Many of the other moves the Cavs made, including Larry Hughes & Luke Jackson made since on paper. Just like Jamison’s signing did last year. Sometimes the end result just doesn’t match what the paper says should happen – that’s why you play the game. I actually put the most ‘blame’ for the Cavs falling short the last few years on Mike Brown. He just never seemed to be able to figure out an effective offensive scheme and many of the commentators would talk about not understanding what he was doing with his rotations etc. SVG would often times say “another interesting line-up by Mike Brown” The word ‘interesting’ is commentator speak for ‘what the heck is this guy thinking? Brow never incorporated Jamison in the line up to match his best strengths last year. He for some strange reason decided to limit JJ’s minutes when he had been getting it done all year. He refused to play some of his most effective line-ups and slowed things too much in order to appease Shaq etc.
Not saying the Cavs could not have done better with some of their picks/trades, but I would say at the time in which many of them were done – they actually made since. They obviously didn’t always pan-out very well, but they made since. For a matter of fact, the one move they made that seemed really strange at the time was when they selected Eyenga. I’m not sure who we could have got instead, but I do remember thinking – why/who the heck did we choose this guy. This upcoming season we’ll see if it was the ‘right’/'smart’ pick or not. The other move we made that I scrathed my head over was keeping JJ – which may prove to be a good move, but the jury is still out on that one. Honestly now I’m just trying not to put to much pressure on him to produce. If he is a 15/7 player then I’ll be pleased.
Ramble over… for now.
I mean, it’s not like Jameer was the reigning Naismith POY winner at the time. People really felt that Delonte was only four spots worse than him at the time?
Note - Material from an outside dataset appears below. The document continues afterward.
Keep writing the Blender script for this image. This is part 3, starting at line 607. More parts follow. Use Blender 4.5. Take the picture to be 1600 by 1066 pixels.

Personally, Paul Silas getting fired is somewhere on my list as well. I think it sent a message of sorts about the type of owner Gilbert would be. But perhaps I’m over-reacting to that event.
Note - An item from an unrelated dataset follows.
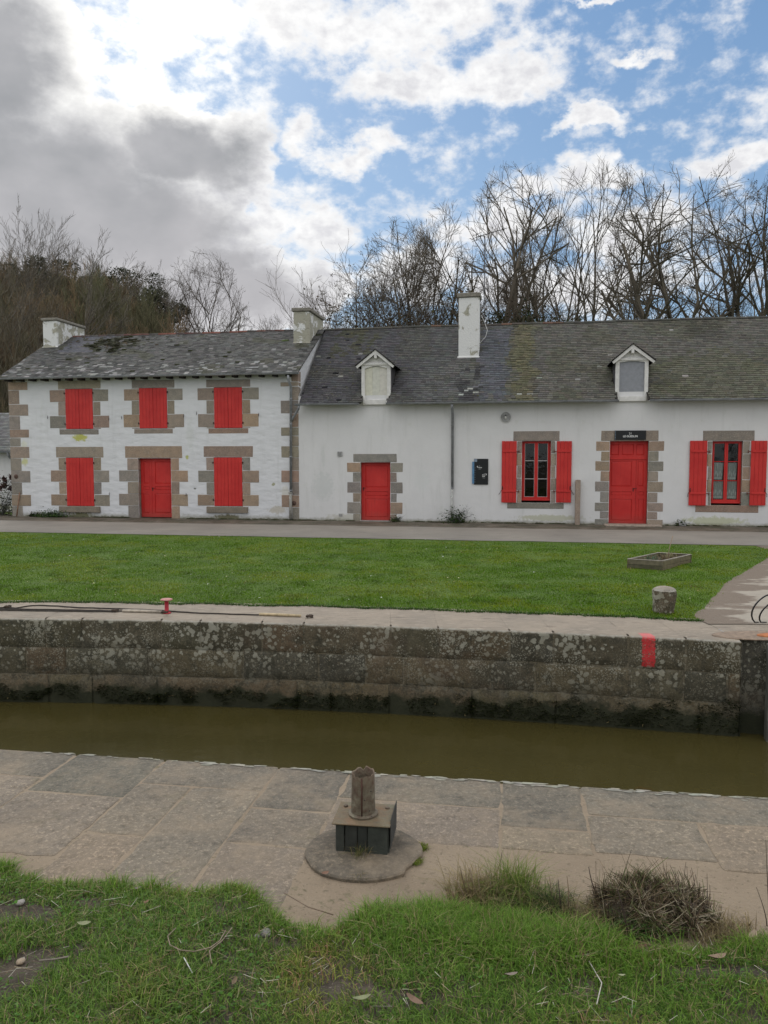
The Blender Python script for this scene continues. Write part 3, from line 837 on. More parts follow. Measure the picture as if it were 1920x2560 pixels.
o = npmesh('bank', vs, fs, [], np.full((len(vs), 3), .1), M['soil'], smooth=True); tag(o, kind='structure')

def blades(P, L, width, colA, colB, dry=.04, lean=.35, up=.9, seed=1, drycol=(.30, .24, .12)):
    r = np.random.default_rng(seed); n = len(P)
    az_ = r.uniform(0, 2 * math.pi, n); side = np.stack([np.cos(az_), np.sin(az_), np.zeros(n)], 1)
    ld = az_ + math.pi / 2 + r.normal(0, .4, n); ln = np.abs(r.normal(lean, lean * .6, n))
    ldir = np.stack([np.cos(ld), np.sin(ld), np.zeros(n)], 1)
    L = L * r.uniform(.55, 1.25, n); w = width * r.uniform(.7, 1.3, n)
    upv = np.array([[0, 0, 1.0]])
    mid = P + upv * (L * .55 * up)[:, None] + ldir * (L * ln * .45)[:, None]
    tip = P + upv * (L * up * np.clip(1 - ln * .45, .25, 1))[:, None] + ldir * (L * ln * 1.25)[:, None]
    V = np.stack([P - side * w[:, None] / 2, P + side * w[:, None] / 2, mid + side * w[:, None] * .38, mid - side * w[:, None] * .38, tip], 1).reshape(-1, 3)
    base = (np.arange(n) * 5)[:, None]
    Q = base + np.array([[0, 1, 2, 3]]); T = base + np.array([[3, 2, 4]])
    f = r.uniform(0, 1, n)[:, None]; c = np.array([colA]) * (1 - f) + np.array([colB]) * f
    c *= r.uniform(.8, 1.25, n)[:, None]
    d = r.uniform(0, 1, n) < dry
    c[d] = np.array(drycol) * r.uniform(.6, 1.2, d.sum())[:, None]
    return V, Q, T, np.repeat(c, 5, axis=0)
def merge(parts):
    V = []; Q = []; T = []; C = []; o = 0
    for (v, q, t, c) in parts:
        V.append(v); Q.append(q + o); T.append(t + o if len(t) else np.zeros((0, 3), int)); C.append(c); o += len(v)
    return np.concatenate(V), np.concatenate(Q), np.concatenate(T), np.concatenate(C)

# near grass
P = []; 
tries = 0
while len(P) < 125000:
    a = random.uniform(-2.7, 2.9); bb = 1.55 + 2.0 * random.random() ** 1.15
    e = bb - bedge(a)
    if e < .0 and random.random() > .0: continue
    s = soilness(a, bb)
    if s > .12 and random.random() < min(.97, s * 4): continue
    if vn(a * 3.1, bb * 3.1, 4) < -.32 and random.random() < .55: continue
    P.append((*AB(a, bb), zbank(a, bb) - .004))
P = np.array(P)
Ln = np.array([.066 * (1 + .55 * vn(p[0] * 2.6, p[1] * 2.6, 7)) for p in P])
# warm/olive patches
pn = np.array([vn(p[0] * 1.9, p[1] * 1.9, 11) for p in P])
V, Q, T, C = blades(P, Ln, .0035, (.042, .105, .013), (.18, .29, .048), .12, .55, .8, 3)
f = np.repeat(np.clip((pn - .05) * 2.6, 0, 1), 5)[:, None]
C = C * (1 - f) + C * np.array([[1.55, 1.05, 1.3]]) * f
# taller fringe hanging over the paving edge
P2 = []
for _ in range(14000):
    a = random.uniform(-2.7, 2.9); bb = bedge(a) + abs(random.gauss(0, .06)) - .012
    if vn(a * 4, 0, 3) < -.2 and random.random() < .6: continue
    P2.append((*AB(a, bb), zbank(a, bb) - .004))
P2 = np.array(P2); 
b2 = blades(P2, np.array([.075 * (1 + 1.1 * vn(p[0] * 7, p[1] * 7, 2)) for p in P2]), .0036, (.07, .152, .014), (.175, .28, .038), .10, .55, .85, 5)
P3 = []                       # lush tussocks between the cut stems
for _ in range(15000):
    a = random.gauss(.80, .34); bb = random.gauss(1.86, .14)
    if bb < bedge(a): continue
    P3.append((*AB(a, bb), zbank(a, bb)))
b3 = blades(np.array(P3), np.full(len(P3), .115), .0036, (.07, .155, .016), (.18, .29, .045), .14, .55, .9, 6)
V, Q, T, C = merge([(V, Q, T, C), b2, b3])
tag(npmesh('grass', V, Q, T, C, M['grass']), 'rough long green grass on the near canal bank', 'grass', kind='stuff')
# dead straws and scraps lying in the grass
n = 2600; rr_ = np.random.default_rng(77); segs = []
for _ in range(n):
    a = random.uniform(-2.6, 2.8); bb = bedge(a) + random.random() ** 1.4 * 1.8
    if vn(a * 2.4, bb * 2.4, 31) < -.05 and random.random() < .7: continue
    x, y = AB(a, bb); z = zbank(a, bb) + random.uniform(.012, .05); t_ = random.uniform(0, 6.28); L_ = random.uniform(.02, .09)
    segs.append((x, y, z, x + L_ * math.cos(t_), y + L_ * math.sin(t_), z + random.uniform(-.015, .02), .0012, .0006))
V, Q = segmesh(np.array(segs), 3); cc = np.array(((.34, .28, .17), (.22, .16, .09), (.45, .42, .33), (.14, .10, .06)))[rr_.integers(0, 4, len(segs))]
tag(npmesh('straw_litter', V, Q, [], np.repeat(cc, 6, axis=0), M['tinted']), 'dead straws and scraps lying loose in the near grass', 'litter', kind='stuff')
# low clover like leaves in the near grass
P = []
while len(P) < 3000:
    a = random.uniform(-2.6, 2.8); bb = random.uniform(1.7, 3.5)
    if bb < bedge(a) + .06 or vn(a * 2.2, bb * 2.2, 21) < .0: continue
    P.append((*AB(a, bb), zbank(a, bb) + random.uniform(.01, .035)))
P = np.array(P); n = len(P); r = rng
th_ = r.uniform(0, 6.28, n); s_ = r.uniform(.004, .009, n)
ax = np.stack([np.cos(th_), np.sin(th_), r.uniform(-.3, .3, n)], 1) * s_[:, None]; ay = np.stack([-np.sin(th_), np.cos(th_), r.uniform(-.2, .5, n)], 1) * s_[:, None]
V = np.stack([P - ax - ay * .6, P + ax - ay * .6, P + ax * .8 + ay, P - ax * .8 + ay], 1).reshape(-1, 3)
Q = (np.arange(n) * 4)[:, None] + np.array([[0, 1, 2, 3]])
C = np.repeat(np.array([[.06, .14, .022]]) * r.uniform(.7, 1.4, n)[:, None], 4, axis=0)
tag(npmesh('clover', V, Q, [], C, M['leaf']), 'small round clover leaves low among the near grass', 'clover', kind='stuff')

# lawn blades on the far side
P = []; XM = []
r = np.random.default_rng(11); n = 330000
X = r.uniform(-11.5, 9.6, n); Fq = r.uniform(0, 1, n) ** .85
pe_y = np.array([p[1] for p in pb][::-1]); pe_x = np.array([p[0] for p in pb][::-1])
yb = 25 / math.cos(TH) - math.tan(TH) * X + (RQ0 - .02) / math.cos(TH)
lf = np.array([lawn_front(x) for x in np.linspace(-12, 10, 2000)]); yf_ = np.interp(X, np.linspace(-12, 10, 2000), lf)
Y = yb + (yf_ - yb) * Fq ** .9
keep = X < np.interp(Y, pe_y, pe_x) + r.normal(0, .05, n); X = X[keep]; Y = Y[keep]
q = (X * N3[0] + (Y - 25) * N3[1]); Zs = GZ + GZ * np.clip(q, -13.2, 0) / 13.2
P = np.stack([X, Y, Zs - .003], 1)
pn = np.array([vn(x * .55, y * .8, 3) + .5 * vn(x * 2.3, y * 2.6, 8) for x, y in zip(X, Y)])
hn = np.array([1 + .8 * vn(x * 1.7, y * 1.7, 5) for x, y in zip(X, Y)])
V, Q, T, C = blades(P, .040 * hn, .009, (.076, .158, .006), (.120, .225, .010), .014, .6, .8, 12, (.33, .30, .16))
f = np.repeat(np.clip(pn * 2.2 + .25, 0, 1), 5)[:, None]
C = C * (1 - f) + C * np.array([[1.65, 1.18, 1.2]]) * f
dk = np.array([vn(x * 3.1, y * 3.4, 18) for x, y in zip(X, Y)]); C *= np.repeat(1 - .35 * np.clip(dk * 2.5 - .2, 0, 1), 5)[:, None]
edgeP = []
for _ in range(9000):         # ragged fringe on the quay stones
    x = random.uniform(-10, 4.4); y = lawn_front(x) + random.gauss(0, .03); edgeP.append((x, y, .0))
b2 = blades(np.array(edgeP), np.full(len(edgeP), .05), .008, (.030, .075, .010), (.055, .12, .015), .05, .7, .7, 13)
V, Q, T, C = merge([(V, Q, T, C), b2])
tag(npmesh('lawn_grass', V, Q, T, C, M['grass']), 'short bright green lawn grass between quay and road', 'grass', kind='stuff')
# daisies and pale bits on the lawn
dz = MB()
for _ in range(170):
    x = random.uniform(-10, 8); y = random.uniform(12, 20.5 - .17 * x)
    if x > path_edge_x(y) - .3 or y < lawn_front(x) + .3: continue
    z = zg(x, y) + .035; s = random.uniform(.008, .016)
    dz.add([(x + s * math.cos(t), y + s * math.sin(t), z + random.uniform(-.003, .006)) for t in (0, 1.05, 2.1, 3.14, 4.2, 5.2)], [list(range(6))], random.choice(((.7, .7, .65), (.45, .4, .25), (.6, .55, .3))))
tag(dz.build('daisies', M['plain']), 'tiny white daisies and pale flecks scattered on the lawn', 'flowers', kind='stuff')
# moss tufts at the water line of the far wall
P = []
for _ in range(26000):
    x = random.uniform(-9, ENDX); hh = -.97 + .04 * max(0, x) + .20 * vn(x * 1.7, 2) + .12 * vn(x * 6, 4)
    z = random.uniform(-1.17, hh)
    if vn(x * 3, z * 3, 8) < -.25: continue
    P.append((x, yfar(x) + .0 + .01 * random.random(), z))
P = np.array(P); V, Q, T, C = blades(P, np.full(len(P), .035), .012, (.010, .016, .005), (.035, .042, .014), .02, 1.1, .3, 14)
tag(npmesh('moss', V, Q, T, C, M['grass']), 'dark green moss hanging over the foot of the lock wall', 'moss', kind='stuff')
# weeds and litter along the foot of the houses
P = []
for _ in range(15000):
    s = random.uniform(-13.3, 12.5); d = -abs(random.gauss(0, .09)) - .01
    if vn(s * .9, 1, 1) + .4 * vn(s * 4, 2) < -.02: continue
    if any(a - .1 < s < b_ + .1 for a, b_ in ((-8.5, -7.2), (-.85, .3), (6.4, 7.6))): continue
    p = facade(s, d, GZ + .008); P.append(p)
P = np.array(P); b1 = blades(P, np.full(len(P), .05), .009, (.03, .045, .012), (.075, .085, .03), .25, .8, .7, 15, (.16, .13, .08))
V, Q, T, C = merge([b1]); tag(npmesh('weeds', V, Q, T, C, M['grass']), 'thin weeds and dead stalks along the foot of the house walls', 'weeds', kind='stuff')

exec_marker = 1
#@@HOUSES@@
# ================================================================== houses
S_L, S_J, S_R = -13.22, R1(1549, 900)[0], 16.5
LO, RO = -8.0, 4.0            # along-positions of the two houses' own origins
RIDGE_T = 3.2
ZE_L, ZE_R = 4.97, 3.97       # roof height at the eave lip
SL_L = (6.87 - ZE_L) / (RIDGE_T + .32); SL_R = (6.87 - ZE_R) / (RIDGE_T + .35)
def zroof_l(t): return ZE_L + (t + .32) * SL_L
def zroof_r(t): return ZE_R + (t + .35) * SL_R
left_house = ftag(empty('house', (0, 0, 0), 'two storey whitewashed stone house with closed red shutters and a slate roof', 'house'), LO)
long_house = ftag(empty('house', (0, 0, 0), 'long low white cottage with two roof dormers joined to the right of the taller house', 'house'), RO)

def wall_mesh(name, mat, parent, s0, s1, ztop, holes, off, gable=None, depth=6.4):
    b = MB()
    xs = sorted(set([s0, s1] + [h[0] for h in holes] + [h[1] for h in holes])); zs = sorted(set([0.0, ztop] + [h[2] for h in holes] + [h[3] for h in holes]))
    for i in range(len(xs) - 1):
        for k in range(len(zs) - 1):
            cx = (xs[i] + xs[i + 1]) / 2; cz = (zs[k] + zs[k + 1]) / 2
            if any(h[0] < cx < h[1] and h[2] < cz < h[3] for h in holes): continue
            b.add([(xs[i], 0, zs[k]), (xs[i + 1], 0, zs[k]), (xs[i + 1], 0, zs[k + 1]), (xs[i], 0, zs[k + 1])], [[0, 1, 2, 3]])
    b.add([(s1, depth, 0), (s0, depth, 0), (s0, depth, ztop), (s1, depth, ztop)], [[0, 1, 2, 3]])
    for sx_ in (s0, s1):
        b.add([(sx_, 0, 0), (sx_, depth, 0), (sx_, depth, ztop), (sx_, RIDGE_T, gable), (sx_, 0, ztop)], [[0, 1, 2, 3, 4]])
    return b.build(name, mat, parent, (off, 0, 0))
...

re. Boozer – i doubt we will ever know for sure. i doubt Boozer “wanted out” no matter what. why would he not agree to the deal with the cavs if the cavs were willing to bend the rules to get him more money, sooner? once Utah came along, boozer said “see ya” to cleveland. maybe Boozer already knew from the start that Utah would come along? who knows? at the end of the day, no matter what, Cle was 100% stupid to let boozer out of his deal when they had no reason to do so. they had boozer locked in and just screwed it up royally.